28 March 2011 - 12:58pm

Providers fear that existing services could be lost, says Louise Hunt

Big questions remain over the structure and delivery of the government’s public health agenda, say those involved in influencing the policy.


Speakers at The New Public Health Service conference in London on 24 March revealed how plans to shift responsibility for public health from the NHS to local authorities are progressing.


Areas of uncertainty include the make-up and leverage of health and wellbeing boards, which will link local strategy with a new national body, Public Health England, the total amount of ring-fenced funding (expected to be £4 billion); and how this will be divided between the national body and local services.

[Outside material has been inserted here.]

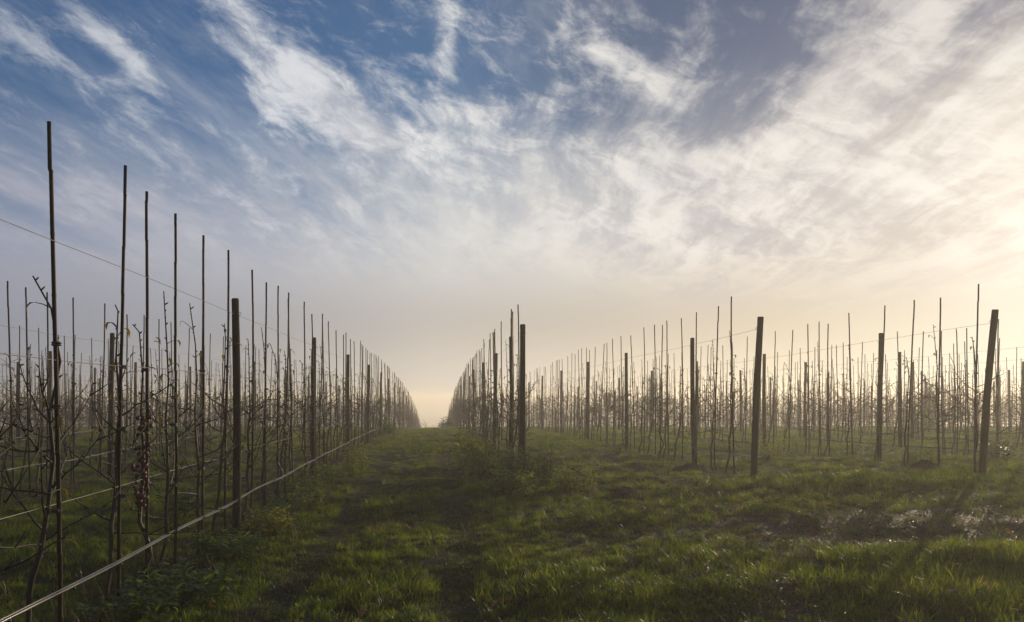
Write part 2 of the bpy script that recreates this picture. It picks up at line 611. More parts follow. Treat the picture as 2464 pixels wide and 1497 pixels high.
# ------------------------------------------------------------------ scattered ground cover
def stuff_points(name, pts, yaw, scl, idx, sources, label=None, tilt=None):
    """one object that sets copies of SOURCES (meshes) on its own points"""
    me = bpy.data.meshes.new(name)
    me.vertices.add(len(pts))
    me.vertices.foreach_set('co', np.asarray(pts, np.float32).ravel())
    a = me.attributes.new('yaw', 'FLOAT_VECTOR', 'POINT')
    rot = np.zeros((len(pts), 3), np.float32)
    if tilt is not None:
        rot[:, :2] = tilt
    rot[:, 2] = yaw
    a.data.foreach_set('vector', rot.ravel())
    a = me.attributes.new('scl', 'FLOAT_VECTOR', 'POINT')
    s3 = np.asarray(scl, np.float32)
    if s3.ndim == 1:
        s3 = np.repeat(s3[:, None], 3, 1)
    a.data.foreach_set('vector', s3.ravel())
    a = me.attributes.new('pick', 'INT', 'POINT')
    a.data.foreach_set('value', np.asarray(idx, np.int32))
    ob = put(name, me)
    coll = bpy.data.collections.new(name + "_kinds")
    for i, sm in enumerate(sources):
        so_ = bpy.data.objects.new("%s_kind_%02d" % (name, i), sm)
        coll.objects.link(so_)
    ng = bpy.data.node_groups.new(name, 'GeometryNodeTree')
    ng.interface.new_socket('Geometry', in_out='INPUT', socket_type='NodeSocketGeometry')
    ng.interface.new_socket('Geometry', in_out='OUTPUT', socket_type='NodeSocketGeometry')
    N, L = ng.nodes, ng.links
    gi, go = N.new('NodeGroupInput'), N.new('NodeGroupOutput')
    iop = N.new('GeometryNodeInstanceOnPoints')
    ci = N.new('GeometryNodeCollectionInfo')
    ci.inputs['Collection'].default_value = coll
    ci.inputs['Separate Children'].default_value = True
    ci.inputs['Reset Children'].default_value = True

    def na(nm, ty):
        q = N.new('GeometryNodeInputNamedAttribute')
        q.data_type = ty
        q.inputs['Name'].default_value = nm
        return q.outputs['Attribute']
    iop.inputs['Pick Instance'].default_value = True
    L.new(gi.outputs[0], iop.inputs['Points'])
    L.new(ci.outputs[0], iop.inputs['Instance'])
    L.new(na('pick', 'INT'), iop.inputs['Instance Index'])
    L.new(na('yaw', 'FLOAT_VECTOR'), iop.inputs['Rotation'])
    L.new(na('scl', 'FLOAT_VECTOR'), iop.inputs['Scale'])
    L.new(iop.outputs[0], go.inputs[0])
    md = ob.modifiers.new("scatter", 'NODES')
    md.node_group = ng
    tag(ob, label, name.replace('_', ' '), kind='stuff')
    return ob


def blade_clump(rng, nb, spread, hmin, hmax, w, lean, mat, name):
    mb = MB()
    for _ in range(nb):
        r = spread * math.sqrt(rng.rand())
        th = rng.rand() * 6.283
        bx, by = r * math.cos(th), r * math.sin(th)
        h = rng.uniform(hmin, hmax)
        a = rng.rand() * 6.283
        ln = lean * rng.uniform(.2, 1.0)
        dx_, dy_ = math.cos(a), math.sin(a)
        ww = w * rng.uniform(.7, 1.3)
        sx, sy = -dy_ * ww / 2, dx_ * ww / 2
        tw = rng.uniform(-.6, .6)
        v = []
        for t_, k in ((0, 1), (.4, .95), (.75, .7)):
            o_ = ln * h * t_ * t_
            z_ = h * (t_ - .35 * ln * t_ * t_)
            cx, cy = bx + dx_ * o_, by + dy_ * o_
            c_, s_ = math.cos(tw * t_), math.sin(tw * t_)
            ex, ey = sx * c_ - sy * s_, sx * s_ + sy * c_
            v += [(cx - ex * k, cy - ey * k, z_ - .01), (cx + ex * k, cy + ey * k, z_ - .01)]
        o_ = ln * h
        v.append((bx + dx_ * o_, by + dy_ * o_, h * (1 - .35 * ln) - .01))
        mb.raw(v, [(0, 1, 3, 2), (2, 3, 5, 4), (4, 5, 6)])
    return mb.mesh(name, mat)


rng = np.random.RandomState(11)
clumps = [blade_clump(rng, 34, .080, .03, .080, .0036, 1.0, m_grass, "grass_tuft") for _ in range(5)]
clumps += [blade_clump(rng, 34, .075, .06, .145, .0040, .9, m_grass, "tall_grass_tuft") for _ in range(3)]
clumps += [blade_clump(rng, 26, .090, .02, .045, .0036, 1.3, m_grass, "low_grass_tuft") for _ in range(2)]
far_clumps = [blade_clump(rng, 40, .17, .04, .10, .009, .9, m_grass, "far_grass_tuft") for _ in range(4)]
dry_clumps = [blade_clump(rng, 16, .09, .07, .24, .0034, .9, m_dry, "dry_tuft") for _ in range(4)]


def scatter(y0, y1, dens, margin=1.0):
    """random ground points of a strip of depth, inside the view and somewhat beyond it"""
    x0, x1 = -.66 * y1 - margin, .90 * y1 + margin
    nn = int((x1 - x0) * (y1 - y0) * dens)
    x = rng.uniform(x0, x1, nn)
    y = rng.uniform(y0, y1, nn)
    k = (x > -.66 * y - margin) & (x < .90 * y + margin)
    return x[k], y[k]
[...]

Concerns were raised that existing services could get lost in the transition during a time of austerity.


‘Providers in the medium term will be the most profoundly affected by these changes,’ said Yvonne Doyle, regional director of public health for the South East Coast.

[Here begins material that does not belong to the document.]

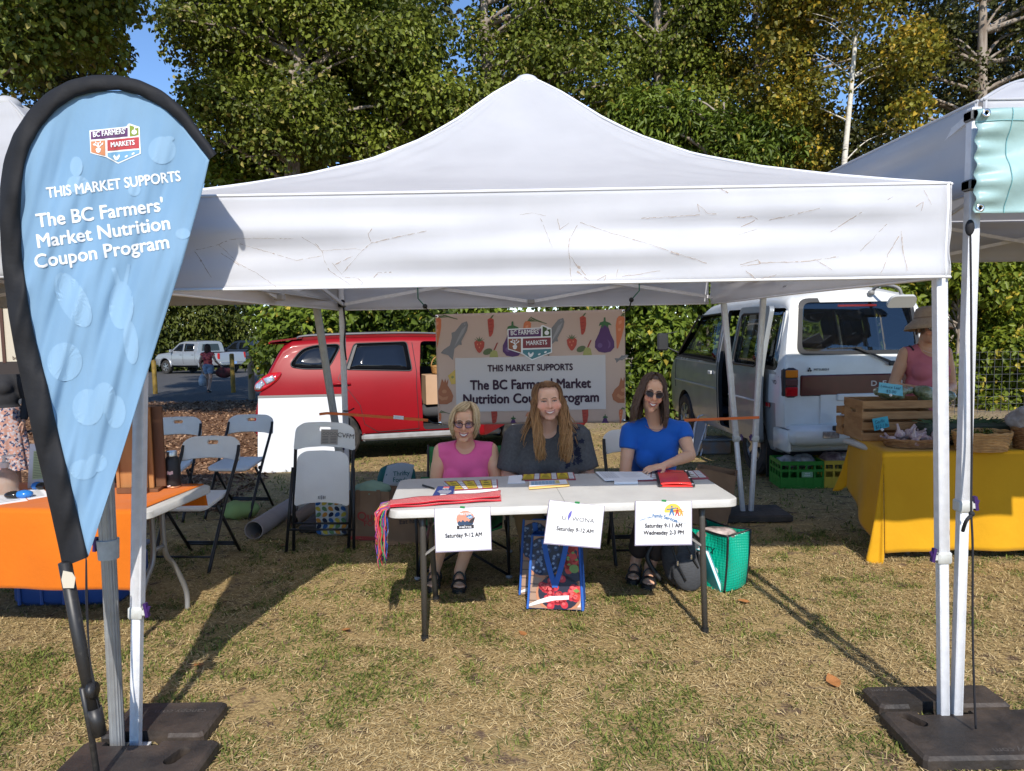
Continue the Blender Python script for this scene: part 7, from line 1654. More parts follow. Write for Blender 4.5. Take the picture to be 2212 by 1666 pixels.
def camp_chair():
 x=P(1003,960,5.0).x;t=thing('camp_chair','green canvas camp chair with black frame under the woman in pink','camp chair',(x,4.92,0));g=MB()
 def back(i,j):a=-1+2*i;return Vector((x+.265*a,5.18-.05*(1-a*a)+.0-.05*(1-j),.38+.41*j))
 g.sheet(back,16,10,.006);g.build('backrest',mat('camp_green',(.02,.17,.05),.85),t,smooth=True);g=MB();g.sheet(lambda i,j:Vector((x-.26+.52*i,4.62+.52*j,.34-.05*math.sin(3.14*i))),14,8,.006);g.build('seat',MATS['camp_green'],t,smooth=True)
 for sx in(-1,1):
  for(p,q)in(((x+sx*.30,4.62,.02),(x-sx*.26,4.66,.36)),((x+sx*.30,5.16,.02),(x-sx*.26,5.10,.36)),((x+sx*.30,4.62,.02),(x+sx*.28,5.14,.38)),((x+sx*.30,5.16,.02),(x+sx*.28,4.64,.38)),((x+sx*.30,5.16,.02),(x+sx*.275,5.20,.80)),((x+sx*.30,4.62,.02),(x+sx*.30,4.62,.56))):
   g=MB();g.tube([p,q],.009,8);g.build('frame_tube',M_chleg,t,smooth=True)
  for yy in(4.62,5.16):g=MB();g.ball((x+sx*.30,yy,.012),(.024,.024,.014),10,6);g.build('foot',M_sill,t,smooth=True)
  g=MB();g.sheet(lambda i,j:Vector((x+sx*(.27+.06*i),4.62+.54*j,.57-.02*math.sin(3.14*j))),4,8,.006);g.build('armrest',MATS['camp_green'],t,smooth=True)
camp_chair()
# white board leaning on the car
t=thing('white_board','large plain white board leaning against the tail of the red car','board',G(645,1022));a,b=G(557,1022),G(735,1016);g=MB();up=P(558,856,a.y+.22)-a;ex=(b-a)*1.06
g.sheet(lambda i,j:a+ex*i+up*j,4,4,.02);g.build('panel',mat('board_white',(.54,.56,.58),.5,c2=(.50,.51,.53),scale=1.5),t);g=MB();g.bar(a+up+Vector((0,-.012,-.01)),a+ex+up+Vector((0,-.012,-.01)),.014,.03,up=up);g.build('top_edge',mat('board_edge',(.18,.17,.16),.7),t)
# cardboard tubes
def ctube(label,ua,ub,r,m):
 a,b=G(*ua)+Vector((0,0,r)),G(*ub)+Vector((0,0,r));g=MB();d=(b-a).normalized();N=28;V=[];sx,uz=frame(d)
 for p,rr in((a,r),(b,r),(b,r*.9),(a,r*.9)):V+=[p+(sx*math.cos(2*math.pi*k/N)+uz*math.sin(2*math.pi*k/N))*rr for k in range(N)]
 g.add(V,[(q*N+k,q*N+(k+1)%N,((q+1)%4)*N+(k+1)%N,((q+1)%4)*N+k)for q in range(4)for k in range(N)]);tag(g.build('cardboard_tube',m,None,auto=40),label,'tube','cardboard tubes on the grass')
M_card=mat('tube_card',(.36,.30,.27),.85,c2=(.32,.265,.24),scale=8);ctube('thick grey cardboard tube lying on the grass behind the front chair',(549,1166),(690,1070),.075,M_card);ctube('thinner brown cardboard tube beside the folded chair',(632,1140),(720,1082),.055,mat('tube_card_brown',(.24,.16,.11),.85))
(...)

David Rogers, chair of the Local Government Association community wellbeing board, told Frontline it was ‘too early to say how individual providers will be impacted, while the top-level structure is still being worked out’.


He advised regional health professional networks to make contact with health and wellbeing boards and GP consortia, as they are formed over the coming months.


Consultation on the Healthy Lives, Healthy People white paper ends on 31 March. The CSP has called for physiotherapists to be allowed input on their role through the health and wellbeing boards.